The contribution income statement is an instrument that demonstrates whether a business has generated some revenue over a particular period of time. In other words, contribution income statements are used to measure the performance of a company by dealing with variable and fixed expenses.
Explanation:
To begin with, one should understand what variable and fixed costs or expenses are. Fixed expenses stand for the money that a company pays irrespective of production volumes. For example, it refers to building rate, equipment rate, and others. At the same time, variable costs represent the expenses that are not consistent all the time. Depending on production volumes, a business can witness different variable expenses as to wages, utility service payments, and more.
Thus, it is possible to subtract variable costs from sales to find a contribution margin. In addition to that, the net profit of a business can be identified by subtracting fixed costs from the margin. As for the standard contribution income statement format, it looks like a part of a balance sheet.
According to the information above, it can be interesting whether there are any differences between the contribution income statement and the traditional income statement.
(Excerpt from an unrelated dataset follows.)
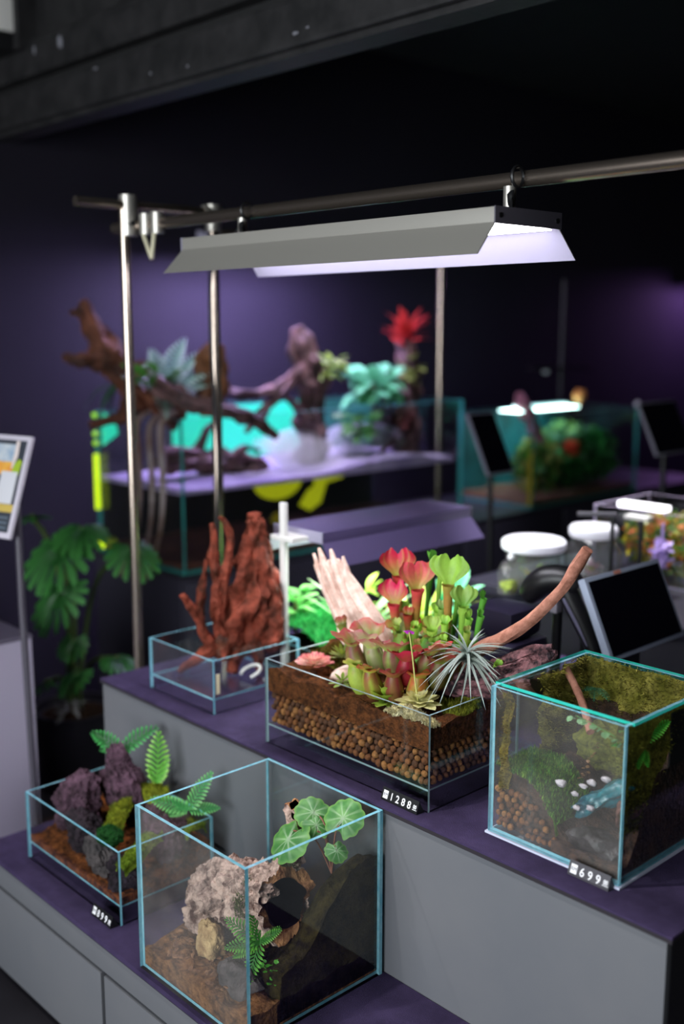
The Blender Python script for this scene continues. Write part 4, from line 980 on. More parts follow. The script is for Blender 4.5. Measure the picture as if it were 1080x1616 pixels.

While the two are used to identify the profit of a company over a particular period, they utilize different approaches for this. When the contribution income statement relies on fixed and variable expenses, a traditional one deals with product and period costs.
Finally, it is necessary to comment on the pros and cons of the contribution income statement. The main advantage refers to the fact that it is a simple and straightforward tool to analyze the performance of a business. However, the principal disadvantage is represented by the fact that internal persons can only use this tool.